Unqualified teachers: Should they be employed?

In the news recently you may have heard that the government has decided to relax the rules to allow academies to employ unqualified teachers.

Is this right?

Should unqualified teacher be allowed to teach?

Should all teachers be qualified? 

The qualified teacher status (QTS) standards and initial teacher training (ITT) requirements, that apply to all ITT programmes, are imposed by the Secretary of State under the Education (School Teachers’ Qualifications) (England) Regulations 2003, made under sections 132, 145 and 210 of the Education Act 2002.

They set out:

  • The Secretary of State’s standards, which must be met by trainee teachers before they can be awarded QTS, and
  • The requirements for initial teacher training providers and those who make recommendations for the award of QTS.

Only those trainee teachers who have met all of the standards can be awarded QTS.

This means they are qualified to teach.

The big question that we are all toying with at the moment is whether this is right.

Should a school be able to employ someone who has not gone through the appropriate training?

Norfolk and Suffolk’s head teachers’ give their views.

Brian Conway, head teacher at Notre Dame High School in Norwich which took on academy status earlier this year:

I think it would be highly unlikely that we would consider using staff without QTS to teach at Notre Dame. It is a mark of quality if you have got someone who has been through the full teacher training process and you can guarantee that they are actually trained properly and they know the philosophy of education.

David Brunton, principal at City Academy Norwich in Earlham, said:

I believe at the moment that young teachers with PGCE are better prepared than ever to join the teaching profession. However, there are some naturally gifted communicators who do not have QTS. Therefore, if we had worked with such a person in advance of a formal contract being offered, we would consider employing them. Teaching is not just about being knowledgeable in a subject, it is about being able to connect with others to share that knowledge. These attributes can be both learned and innate.”

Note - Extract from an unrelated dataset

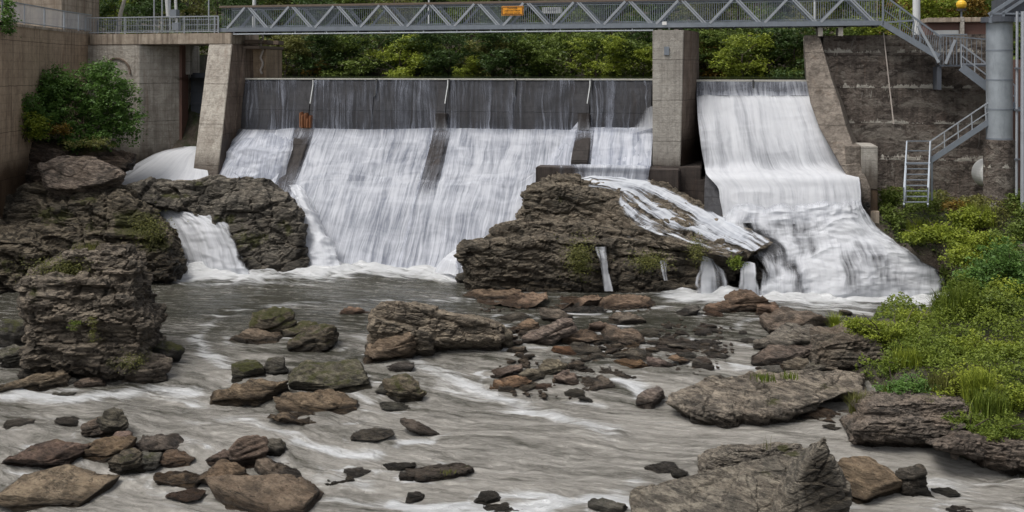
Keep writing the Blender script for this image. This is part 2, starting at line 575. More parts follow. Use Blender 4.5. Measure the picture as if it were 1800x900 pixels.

Rachel de Souza, principal at Ormiston Victory Academy in Costessey, Norwich, said:

many schools already had instructors who would go on to gain QTS on the job and did not believe the announcement represented a big change. She said: “It would work at Victory because we are so committed to the professional development of the teachers we have got. We have got a year-long professional training programme for every single member of staff. Teachers, in the main, keep on learning for the first five years of their teaching – they are like sponges. Schools do not get the finished article when they start.”

Jeremy Rowe, head teacher at Sir John Leman High School in Beccles, described the idea as:

“unbelievable”. He said: “On-the-job training has been a really good development but the idea that you can come in and teach on day one without any background or any training is appalling to me. It lets down the students we are teaching” “I’m assuming teaching is no longer a profession, according to this government. Do you still need maths and English? If people want to become teachers – and they should because it’s a brilliant profession – then train on the job or go out and do a course. The idea that you can bypass that is extraordinary.”

My Personal view

As a newly qualified teacher I believe that unqualified teachers should not be employed as teacher. I fully advocate schools employing unqualified teachers as GTP student as long as they are mentored by a qualified teacher and they sit the relevant tests to gain QTS.

Before becoming a teacher I did 3 years at University gaining a Bachelor degree and then continued by studying for a MSc Masters Degrees.  I then did a 1 year ITT course at the Leicester and Leicestershire SCITT (school Centred Initial Teacher Training) to get to the stage I am now.

Following this I managed to get myself a job within a local Primary school. I completed my NQT years here and became the PE leaders in my second year.

To get to this point in my career I have spent 5 years at university with a further 1 year as an NQT. Then a year as a fully qualified teacher.  So in total it took 6 years for me to become a fully qualified teacher and 7 years to get to where I am presently.

I know there are lots of people out there who have the skills to become teachers but I believe they need to prove these within a training program. I fully advocate schools mentoring candidates but I believe they need to demonstrate their teaching skills in a quantifiable way (Like teachers do on ITT course ) Although I do believe there needs to be a more open approach to this. I think a school should be able to employ an unqualified teacher and they should be allowed to teacher alone or to fill the job of a teacher but they need be aiming for full QTS.

The process of gaining QTS should be about the person demonstrating that they have the correct skills to become a teacher.  QTS should be more open and should be the culmination of the individual demonstrating that they are able to teach.

Overall I believe all teachers need to be qualified but I also believe there needs to be more ways that are not so academically driven for people to become teachers.